Meetings should only be held to make decisions about a predefined situation, not to define the problem. The next time your colleague or manager proposes a meeting, try to prepare the topics and questions that will come up prior to the meeting. Tim suggests saying something like:
"That sounds doable. So I can best prepare, can you please send me an e-mail with an agenda? That is, the topics and questions we’ll need to address? That would be great. Thanks in advance."
Learn more about other tools Tim Ferris uses to drastically cut down time and streamline processes here: The 4-Hour Workweek Tools
Conclusion
Remember, people are critical but can also cause critical damage. Here are our insights summarised for you to sleep on:
- When you empower people to make their own decisions, it removes managerial bottlenecks and encourages independent thinking. Thus, it helps to get things done more quickly.
- By proposing solutions instead of adding to the questions, you can develop a critical voice, while encouraging others to do the same.

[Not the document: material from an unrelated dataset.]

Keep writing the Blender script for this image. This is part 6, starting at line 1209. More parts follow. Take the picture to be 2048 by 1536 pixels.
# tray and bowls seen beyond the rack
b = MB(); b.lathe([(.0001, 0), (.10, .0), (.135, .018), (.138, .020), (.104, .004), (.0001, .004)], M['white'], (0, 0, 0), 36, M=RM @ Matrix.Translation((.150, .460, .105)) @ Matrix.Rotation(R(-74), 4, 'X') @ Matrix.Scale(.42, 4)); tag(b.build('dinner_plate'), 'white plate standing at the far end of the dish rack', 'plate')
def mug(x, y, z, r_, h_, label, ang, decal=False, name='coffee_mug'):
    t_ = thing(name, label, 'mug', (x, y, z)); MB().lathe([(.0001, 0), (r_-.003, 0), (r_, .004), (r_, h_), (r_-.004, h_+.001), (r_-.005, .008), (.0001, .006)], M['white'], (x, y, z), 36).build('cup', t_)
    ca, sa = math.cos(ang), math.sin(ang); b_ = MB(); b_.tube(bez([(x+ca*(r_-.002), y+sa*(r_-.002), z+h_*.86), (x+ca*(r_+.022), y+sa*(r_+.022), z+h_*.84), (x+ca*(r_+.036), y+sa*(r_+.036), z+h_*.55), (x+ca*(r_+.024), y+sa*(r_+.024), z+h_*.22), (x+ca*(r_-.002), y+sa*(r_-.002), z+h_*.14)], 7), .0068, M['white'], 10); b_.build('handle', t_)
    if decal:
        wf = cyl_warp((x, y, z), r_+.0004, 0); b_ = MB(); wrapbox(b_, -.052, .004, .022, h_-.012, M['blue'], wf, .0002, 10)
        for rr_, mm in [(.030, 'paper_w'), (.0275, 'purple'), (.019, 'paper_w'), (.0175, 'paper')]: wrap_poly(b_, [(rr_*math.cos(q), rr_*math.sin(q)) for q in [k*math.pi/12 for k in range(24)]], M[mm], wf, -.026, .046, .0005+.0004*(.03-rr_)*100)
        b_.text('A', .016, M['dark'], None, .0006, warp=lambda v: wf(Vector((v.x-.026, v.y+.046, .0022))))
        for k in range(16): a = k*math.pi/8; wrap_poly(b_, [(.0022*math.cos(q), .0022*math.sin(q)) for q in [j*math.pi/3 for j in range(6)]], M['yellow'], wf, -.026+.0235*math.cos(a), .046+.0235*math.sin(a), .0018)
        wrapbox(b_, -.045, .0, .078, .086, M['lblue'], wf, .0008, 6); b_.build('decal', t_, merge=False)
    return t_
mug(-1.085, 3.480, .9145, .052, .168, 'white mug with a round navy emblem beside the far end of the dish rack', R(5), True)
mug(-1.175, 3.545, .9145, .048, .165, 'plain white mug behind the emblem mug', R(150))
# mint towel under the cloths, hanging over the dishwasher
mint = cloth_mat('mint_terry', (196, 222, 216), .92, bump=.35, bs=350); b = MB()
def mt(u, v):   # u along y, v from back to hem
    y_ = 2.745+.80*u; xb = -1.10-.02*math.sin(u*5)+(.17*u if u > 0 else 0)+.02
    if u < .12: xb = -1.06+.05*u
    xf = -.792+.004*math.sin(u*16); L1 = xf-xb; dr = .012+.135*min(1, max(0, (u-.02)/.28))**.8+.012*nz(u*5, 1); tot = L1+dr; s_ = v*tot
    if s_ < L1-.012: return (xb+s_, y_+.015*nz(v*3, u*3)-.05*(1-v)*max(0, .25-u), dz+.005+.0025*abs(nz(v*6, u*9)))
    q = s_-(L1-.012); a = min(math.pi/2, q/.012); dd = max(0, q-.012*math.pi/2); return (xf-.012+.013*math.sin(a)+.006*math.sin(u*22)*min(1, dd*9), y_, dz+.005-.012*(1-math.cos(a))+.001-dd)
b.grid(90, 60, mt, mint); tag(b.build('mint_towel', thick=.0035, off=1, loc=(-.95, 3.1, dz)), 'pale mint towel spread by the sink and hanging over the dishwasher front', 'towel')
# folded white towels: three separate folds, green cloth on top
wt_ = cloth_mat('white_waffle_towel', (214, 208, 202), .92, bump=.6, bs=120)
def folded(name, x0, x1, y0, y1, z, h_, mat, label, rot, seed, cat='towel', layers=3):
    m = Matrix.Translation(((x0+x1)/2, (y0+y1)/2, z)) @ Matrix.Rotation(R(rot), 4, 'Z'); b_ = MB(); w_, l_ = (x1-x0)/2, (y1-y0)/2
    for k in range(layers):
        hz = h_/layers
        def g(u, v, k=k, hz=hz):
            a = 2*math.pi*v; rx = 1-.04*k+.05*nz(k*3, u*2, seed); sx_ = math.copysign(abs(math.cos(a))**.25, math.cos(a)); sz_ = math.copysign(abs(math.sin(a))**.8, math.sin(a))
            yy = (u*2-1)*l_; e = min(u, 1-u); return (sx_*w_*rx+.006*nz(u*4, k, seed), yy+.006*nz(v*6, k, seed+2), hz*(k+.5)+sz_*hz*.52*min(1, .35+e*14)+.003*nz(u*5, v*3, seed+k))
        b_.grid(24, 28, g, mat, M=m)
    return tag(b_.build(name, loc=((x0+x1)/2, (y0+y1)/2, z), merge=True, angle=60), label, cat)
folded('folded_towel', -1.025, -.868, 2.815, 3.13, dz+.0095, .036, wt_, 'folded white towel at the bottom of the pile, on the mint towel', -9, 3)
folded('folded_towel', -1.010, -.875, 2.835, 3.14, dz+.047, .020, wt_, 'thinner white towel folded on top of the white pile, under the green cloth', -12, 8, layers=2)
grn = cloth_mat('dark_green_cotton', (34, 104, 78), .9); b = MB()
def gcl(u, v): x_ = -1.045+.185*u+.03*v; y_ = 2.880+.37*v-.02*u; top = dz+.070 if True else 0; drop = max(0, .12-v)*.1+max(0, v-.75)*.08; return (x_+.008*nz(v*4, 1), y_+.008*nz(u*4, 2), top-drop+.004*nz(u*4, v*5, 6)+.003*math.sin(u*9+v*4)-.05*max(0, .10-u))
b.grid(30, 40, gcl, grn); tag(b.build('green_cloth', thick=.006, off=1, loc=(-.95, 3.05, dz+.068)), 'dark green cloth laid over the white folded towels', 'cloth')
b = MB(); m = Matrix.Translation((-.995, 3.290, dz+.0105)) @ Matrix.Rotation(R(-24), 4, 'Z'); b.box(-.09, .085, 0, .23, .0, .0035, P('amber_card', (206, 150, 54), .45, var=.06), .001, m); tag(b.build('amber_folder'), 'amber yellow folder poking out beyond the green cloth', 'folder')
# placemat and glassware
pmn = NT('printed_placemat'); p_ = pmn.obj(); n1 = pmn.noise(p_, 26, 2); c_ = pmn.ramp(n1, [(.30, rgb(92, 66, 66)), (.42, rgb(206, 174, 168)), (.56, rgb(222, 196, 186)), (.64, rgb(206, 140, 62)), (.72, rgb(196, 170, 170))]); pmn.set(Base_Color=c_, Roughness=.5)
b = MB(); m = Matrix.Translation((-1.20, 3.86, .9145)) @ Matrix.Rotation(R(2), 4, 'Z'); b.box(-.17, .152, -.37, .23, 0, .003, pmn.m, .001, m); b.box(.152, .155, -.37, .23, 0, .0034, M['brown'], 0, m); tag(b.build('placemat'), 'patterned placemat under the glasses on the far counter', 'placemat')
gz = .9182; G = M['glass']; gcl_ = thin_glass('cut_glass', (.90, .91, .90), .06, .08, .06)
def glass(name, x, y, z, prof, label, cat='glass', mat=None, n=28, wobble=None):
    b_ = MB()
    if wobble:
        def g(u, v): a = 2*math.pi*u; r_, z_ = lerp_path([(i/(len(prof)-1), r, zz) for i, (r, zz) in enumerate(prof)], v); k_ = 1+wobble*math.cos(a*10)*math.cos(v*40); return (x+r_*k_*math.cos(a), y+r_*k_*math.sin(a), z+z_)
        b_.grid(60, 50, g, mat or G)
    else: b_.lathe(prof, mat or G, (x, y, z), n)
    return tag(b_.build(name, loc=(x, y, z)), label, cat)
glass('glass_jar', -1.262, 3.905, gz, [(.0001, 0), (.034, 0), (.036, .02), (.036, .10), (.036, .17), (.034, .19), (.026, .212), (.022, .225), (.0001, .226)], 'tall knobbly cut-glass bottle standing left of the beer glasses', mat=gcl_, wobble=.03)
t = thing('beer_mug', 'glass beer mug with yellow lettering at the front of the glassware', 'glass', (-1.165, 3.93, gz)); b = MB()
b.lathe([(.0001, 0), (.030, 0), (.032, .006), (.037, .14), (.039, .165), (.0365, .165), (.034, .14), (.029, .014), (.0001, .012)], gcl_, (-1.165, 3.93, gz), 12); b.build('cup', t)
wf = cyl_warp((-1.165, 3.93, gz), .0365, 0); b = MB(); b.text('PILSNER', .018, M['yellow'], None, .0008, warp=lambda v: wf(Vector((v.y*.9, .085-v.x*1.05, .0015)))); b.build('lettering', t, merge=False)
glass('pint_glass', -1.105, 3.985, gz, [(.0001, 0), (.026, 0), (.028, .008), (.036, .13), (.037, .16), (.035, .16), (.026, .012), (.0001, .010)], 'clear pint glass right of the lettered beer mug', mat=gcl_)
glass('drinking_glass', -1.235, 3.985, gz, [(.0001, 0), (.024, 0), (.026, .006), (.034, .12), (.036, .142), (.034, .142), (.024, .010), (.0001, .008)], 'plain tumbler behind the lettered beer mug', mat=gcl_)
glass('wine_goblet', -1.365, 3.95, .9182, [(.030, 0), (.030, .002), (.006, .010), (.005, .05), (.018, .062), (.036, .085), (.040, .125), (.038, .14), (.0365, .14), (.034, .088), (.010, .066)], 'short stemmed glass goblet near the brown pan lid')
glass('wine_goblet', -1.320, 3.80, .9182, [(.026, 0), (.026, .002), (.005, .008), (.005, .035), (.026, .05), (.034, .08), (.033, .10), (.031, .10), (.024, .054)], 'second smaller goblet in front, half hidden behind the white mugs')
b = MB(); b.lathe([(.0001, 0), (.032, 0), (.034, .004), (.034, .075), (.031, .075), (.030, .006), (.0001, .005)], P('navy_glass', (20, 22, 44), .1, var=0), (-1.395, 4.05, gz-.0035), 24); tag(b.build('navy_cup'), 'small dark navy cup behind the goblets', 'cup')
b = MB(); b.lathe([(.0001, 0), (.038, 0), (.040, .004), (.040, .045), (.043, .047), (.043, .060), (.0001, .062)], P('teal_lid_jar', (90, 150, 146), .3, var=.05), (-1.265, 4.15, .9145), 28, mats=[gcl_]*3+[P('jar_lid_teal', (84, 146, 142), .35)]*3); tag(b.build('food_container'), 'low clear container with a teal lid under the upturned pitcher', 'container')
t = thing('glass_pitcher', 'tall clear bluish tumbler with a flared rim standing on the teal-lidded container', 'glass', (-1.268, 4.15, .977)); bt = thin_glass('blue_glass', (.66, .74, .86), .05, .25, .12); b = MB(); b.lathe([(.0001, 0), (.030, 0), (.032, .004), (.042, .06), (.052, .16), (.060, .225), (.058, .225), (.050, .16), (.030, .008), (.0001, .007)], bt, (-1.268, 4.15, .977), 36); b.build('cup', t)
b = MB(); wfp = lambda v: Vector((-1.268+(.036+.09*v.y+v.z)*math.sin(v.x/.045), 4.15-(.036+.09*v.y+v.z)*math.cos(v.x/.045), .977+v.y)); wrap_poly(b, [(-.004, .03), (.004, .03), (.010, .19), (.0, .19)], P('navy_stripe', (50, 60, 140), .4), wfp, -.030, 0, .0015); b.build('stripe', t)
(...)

- Agendas, agendas, agendas. If you take one thing away from this article, never have a meeting again without a plan. It's just not worth it.
About Tim
Tim Ferris has been listed as one of Fast Company’s “Most Innovative Business People” and one of Fortune’s “40 under 40.” He is an early-stage technology investor/advisor (Uber, Facebook, Shopify, Duolingo, Alibaba, and 50+ others) and the author of five #1 New York Times and Wall Street Journal bestsellers, including The 4-Hour Workweek and Tools of Titans: The Tactics, Routines, and Habits of Billionaires, Icons, and World-Class Performers. The Observer and other media have called Tim “the Oprah of audio” due to the influence of The Tim Ferriss Show podcast, which is the first business/interview podcast to exceed 100 million downloads. It has now exceeded 600 million downloads.